AHDB gets green light on office move
The green light has finally been given for the Agriculture and Horticulture Development Board (AHDB) to set up its permanent home at Stoneleigh Park, Warwickshire.
Approval has been given by the Cabinet Office for the Board’s preferred option of staying at Stoneleigh Park and reducing the current five buildings to two – something AHDB has been working towards for months.
AHDB Chief Executive Tom Taylor said today (Tue): "When I told our employees this morning I said: ’this is the news you never thought you would hear", because it really has felt like that for them. It has been an epic journey that started when AHDB first became operational in April 2008."
This Government approval means that AHDB is now free to negotiate the detail of an outline lease deal already discussed with LaSalle Investment Management which is responsible for the management and development of the 1,000-acre site owned by the Royal Agricultural Society of England (RASE). This will involve two existing buildings on the site which could then be linked together.
Tom said: "A solution has always been high on our agenda because it represents a significant business risk to both recruiting and retaining good staff, as well as to our ability to deliver fully all the potential cost benefits and efficiencies expected by our levy payers from the merging of the five levy boards into one."
"The biggest frustration and time commitment in all this has been all the hoops we have been made to jump through, but now for the first time, the decisions from here on in are within our own control. Up until this point we have always had several other parties involved such as AWM, Defra, HM Treasury, Government Estates or the Cabinet Office."

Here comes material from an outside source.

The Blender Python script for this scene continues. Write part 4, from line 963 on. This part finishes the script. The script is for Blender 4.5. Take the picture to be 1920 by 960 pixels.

Tom Taylor also took the opportunity to put the record straight on some of the comments that have been published about the AHDB’s original plan to build its own offices on Stoneleigh Park
"During the period we were looking at the possibility of building new office accommodation on Stoneleigh Park, it always represented excellent value for levy payers. We would have been getting an £11m building for only £6m of levy investment, with the rest coming from an Advantage West Midlands grant. From a levy payers viewpoint that can only be an excellent deal!
"Some interesting words have been used to describe those previous plans, but the reality is that Government rules are very clear that all new public buildings have to be built to BREEAM excellent standards and AHDB had to comply with that ruling.
"Now we can get on with delivering the right leased solution at the right price to provide the value for money for levy payers we have sought throughout this process."